Chamaram-lhe “o poeta do livro”, “o Sr. Livro”, e Agustina escreveu mesmo tratar-se do “maior dos livreiros de Portugal” – depoimentos registados numa publicação de 1999, quando a Câmara Municipal do Porto lhe atribuiu a Medalha de Oiro da Cidade, depois da condecoração com a Ordem de Mérito pelo Presidente da República Jorge Sampaio.

O catálogo que agora acompanha o leilão, com um texto de Albano Martins e grafismo de Armando Alves, é um novo momento de homenagem a Fernando Fernandes, já que a listagem das 628 publicações e 126 obras de arte de 66 artistas constitui um bem documentado roteiro da vida e da acção do livreiro desde que, em Junho de 1958, promoveu a exposição que inaugurou a galeria Divulgação. “O catálogo tem um desenho do Alvarez, e nessa exposição havia também obras do Amadeo [Souza-Cardoso], do Almada [Negreiros], do Eduardo Viana, do [Júlio] Resende, da Vieira da Silva…”, recorda o livreiro, confessando que ele está no lote das peças por que nutre maior afecto. E cita também, ainda da história da Divulgação, no ano a seguir, o catálogo da primeira exposição de Ângelo de Sousa, logo com uma parceria com Almada Negreiros numa mostra comissariada por José Pulido Valente. “Tem as assinaturas e o cartaz do Almada e do Ângelo”.

Ângelo de Sousa é, de resto, o artista mais representado no catálogo – tem mesmo a obra com o preço de licitação mais alto, 7.500 euros, para um óleo sobre tela s/data –, ao lado dos outros “três vintes” José Rodrigues, Jorge Pinheiro e Armando Alves.

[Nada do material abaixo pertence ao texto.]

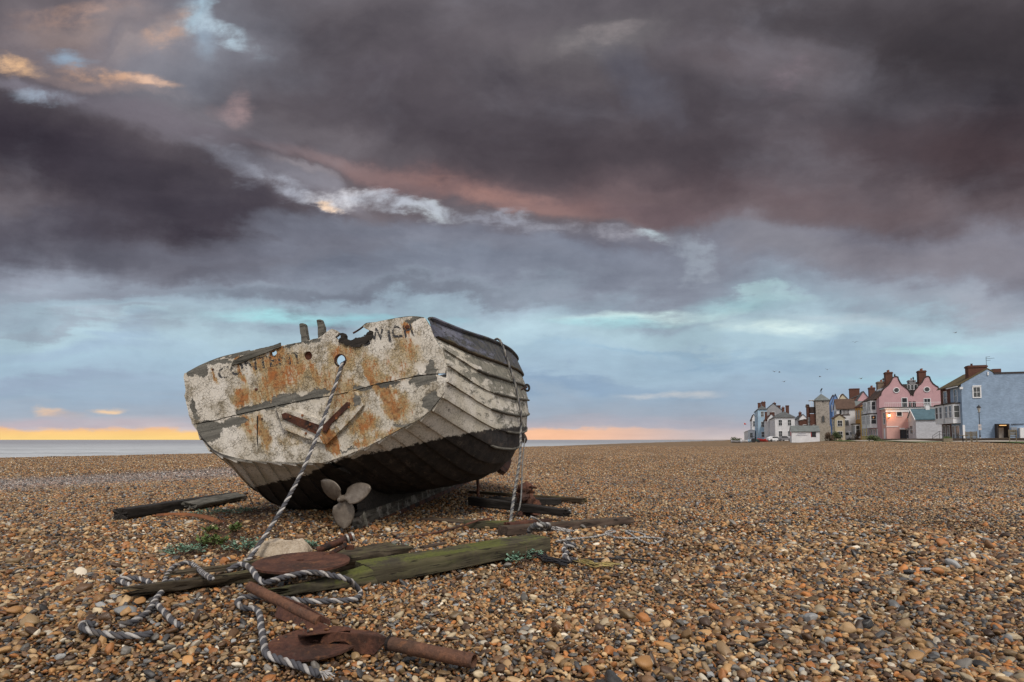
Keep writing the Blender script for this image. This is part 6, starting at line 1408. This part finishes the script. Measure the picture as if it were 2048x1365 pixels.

Já do lado da literatura, no lote mais afectivo, Fernandes inclui também a edição da Comissão Regional do Porto Contra o Bloqueio e de Solidariedade com o Povo de Cuba, Che cada palavra tua é um homem de pé (1998), com texto de José Saramago e desenhos de Siza Vieira. “O filho mais velho do Che Guevara escreveu-me uma dedicatória, e foi uma edição que esgotou rapidamente”, diz o livreiro sobre esta que é a publicação com o preço de licitação mais alto: 1500 euros.

As cinco edições da antologia organizada por Eugénio de Andrade Daqui Houve Nome Portugal (editorial Inova), com dedicatórias, uma colecção de obras completas de Pablo Neruda e um busto do próprio Fernando Fernandes de autoria do escultor Hélder de Carvalho estão também entre as suas peças mais queridas. “Só lamento não ter podido contactar todos os meus amigos que me dedicaram livros e me ofereceram obras a explicar e a justificar o leilão, mas eles vão certamente compreender”, acredita o livreiro, também ciente – esperançoso? – de que várias dessas peças vão voltar para casa.